History awaits on
ocean floor
By Bette Keva / bkeva@cnc.com
Thursday, November 20, 2003
Marblehead Navy skipper was hero on disaster off Boston
The U.S. Navy freighter sits upright on the bottom of the sea 16 miles off Boston, its bow firmly buried in the muddy bottom, its stern exposed, decades of silt covering everything. The charred remains of the 130-foot-long steel ship remains almost undisturbed since a horrific fire engulfed it, causing the deaths of 17 of the 31 crewmates on May 11, 1944.
A Marblehead antiques dealer, Chief Boatswain's Mate Louis Tremblay, was the skipper. The freighter was carrying 150 tons of pyrotechnics, black powder and flat-nosed projectiles that the crew had begun to throw overboard in the munitions dumping ground off Boston when the rockets and the matches that were packaged together ignited, setting off chain-reaction explosions. Many of the men jumped into the frigid waters to escape the massive wall of flames that had engulfed the ship.
Burning debris and thick fog kept rescue ship, the USS Zircon, from getting close enough to pick up survivors for almost 35 minutes.
This little-known page in United States history would have been passed into complete oblivion had it not been for several intrepid divers whose curiosity has compelled them to dive to depths as low as 240 feet searching the hundreds of wrecks strewn over the ocean floor.
Marblehead's Northern Atlantic Dive Expeditions, operated by Heather Knowles and David Caldwell, joined diver Robert Foster and several others who first happened upon the wreck. They knew of a wreck's existence from fishermen whose nets would get tangled in the massive vessel.
"We found something late last fall, but the temperature and weather kept us from diving that deep," said Foster, who lives on the South Shore. "It wasn't until July that we got down and checked it out. We can tell whether an object is manmade or not. It was sharp and steep. We figured it was a ship, but it took a lot of research to find out which one."
Given its radius, the crew from Northern Atlantic Dive Expeditions figured it could have been any one of six or eight ships. Then Knowles and Caldwell found a piece of a compass with a U.S. Navy marking. This was key to uncovering the mystery.
The binnacle, which houses the ship's compass, was engraved with a serial number, a tag stating "U.S. Navy Bureau of Ships," and a date, 1943.
The divers ran down lists of known navy wrecks occurring after 1943. It took about a year, but they narrowed it down to the Navy vessel that sunk on May 11, 1944, the YF 415, but little was known about it.
More research at the National Archives in Washington D.C. and in Waltham finally yielded the jackpot. After submitting a request for information from the government, they received 32 pages of the full Navy inquiry with testimonies of survivors, a description of ways to avoid it and photos of the ship.

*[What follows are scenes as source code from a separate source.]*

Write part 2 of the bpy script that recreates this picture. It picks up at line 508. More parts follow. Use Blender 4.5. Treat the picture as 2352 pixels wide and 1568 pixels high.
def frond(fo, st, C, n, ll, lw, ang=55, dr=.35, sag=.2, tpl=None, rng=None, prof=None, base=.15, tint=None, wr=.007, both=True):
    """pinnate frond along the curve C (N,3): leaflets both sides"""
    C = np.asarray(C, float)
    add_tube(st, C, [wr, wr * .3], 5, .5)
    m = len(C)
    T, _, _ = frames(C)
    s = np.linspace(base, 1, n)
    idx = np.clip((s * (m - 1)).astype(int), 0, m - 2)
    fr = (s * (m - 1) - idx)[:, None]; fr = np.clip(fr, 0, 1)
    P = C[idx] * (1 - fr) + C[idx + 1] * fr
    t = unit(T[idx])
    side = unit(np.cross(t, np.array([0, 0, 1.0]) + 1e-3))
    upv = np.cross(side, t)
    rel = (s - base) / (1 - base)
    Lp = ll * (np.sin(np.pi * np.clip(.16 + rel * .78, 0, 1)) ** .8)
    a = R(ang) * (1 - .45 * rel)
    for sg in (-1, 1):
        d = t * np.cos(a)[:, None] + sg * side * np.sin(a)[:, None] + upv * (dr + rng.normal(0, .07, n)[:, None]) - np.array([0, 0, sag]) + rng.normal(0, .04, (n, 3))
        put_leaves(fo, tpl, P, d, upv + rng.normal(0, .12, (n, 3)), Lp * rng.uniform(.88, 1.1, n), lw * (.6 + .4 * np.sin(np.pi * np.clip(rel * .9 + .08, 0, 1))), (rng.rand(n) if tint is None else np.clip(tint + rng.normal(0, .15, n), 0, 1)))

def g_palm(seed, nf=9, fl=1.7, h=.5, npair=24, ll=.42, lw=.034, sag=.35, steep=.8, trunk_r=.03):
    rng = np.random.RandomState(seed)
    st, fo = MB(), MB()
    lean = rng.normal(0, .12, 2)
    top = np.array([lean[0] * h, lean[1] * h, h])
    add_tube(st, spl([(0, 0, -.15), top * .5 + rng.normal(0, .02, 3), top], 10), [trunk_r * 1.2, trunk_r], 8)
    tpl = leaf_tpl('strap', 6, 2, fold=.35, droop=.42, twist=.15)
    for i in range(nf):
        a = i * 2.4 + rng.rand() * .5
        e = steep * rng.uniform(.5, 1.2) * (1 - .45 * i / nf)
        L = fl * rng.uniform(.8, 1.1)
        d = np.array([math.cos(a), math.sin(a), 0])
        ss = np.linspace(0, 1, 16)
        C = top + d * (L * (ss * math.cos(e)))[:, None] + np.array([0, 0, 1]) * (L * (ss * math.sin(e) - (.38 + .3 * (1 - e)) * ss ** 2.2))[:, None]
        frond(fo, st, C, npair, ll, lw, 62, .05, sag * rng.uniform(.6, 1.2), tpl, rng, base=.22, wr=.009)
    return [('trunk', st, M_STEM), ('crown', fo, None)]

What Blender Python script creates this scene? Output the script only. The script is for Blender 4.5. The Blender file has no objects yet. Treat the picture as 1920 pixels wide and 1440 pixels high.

The divers compared the report with their own research of the ship. They are convinced their ship is the YF 415.
The tragedy did not have to happen, said Foster. "The Navy invested quite a bit to try to prevent it. Never again would they dispose of live ammo on a power vessel."
Foster said the crew was composed of local men. Skipper Louis Tremblay was a hero. According to a May 13, 1944, story in a Boston paper, he helped a couple of sailors get off the ship. A Salem paper also carried a small story of the tragedy at sea.
When uncovering such mysteries, as much work is done on land as is performed under the sea, said Knowles, a scuba diver since she got "hooked" on it at age 10 by her father, Fred Knowles of Hanson Marine Engineering.
Her group of experienced divers sink deep into the blackness of the ocean floor breathing helium-based gases and undergoing lengthy decompression strategies before resurfacing. Divers dress in dry suits to go into 38-degree waters for 20 to 25 minutes.
What they dream of, said Knowles, is discovering a new shipwreck and uncovering a mystery. She has dived the Andrea Doria, Canada's Empress of Ireland disaster, which claimed 1,000 lives, and other world-class wrecks.
"We love history. We come up from a dive with more questions, and we want to run to the library," said Knowles.
Researching an historically significant vessel like the YF 415 is a way to impart a piece of American history to young people and to connect that history to Marblehead, said the 26-year-old Knowles.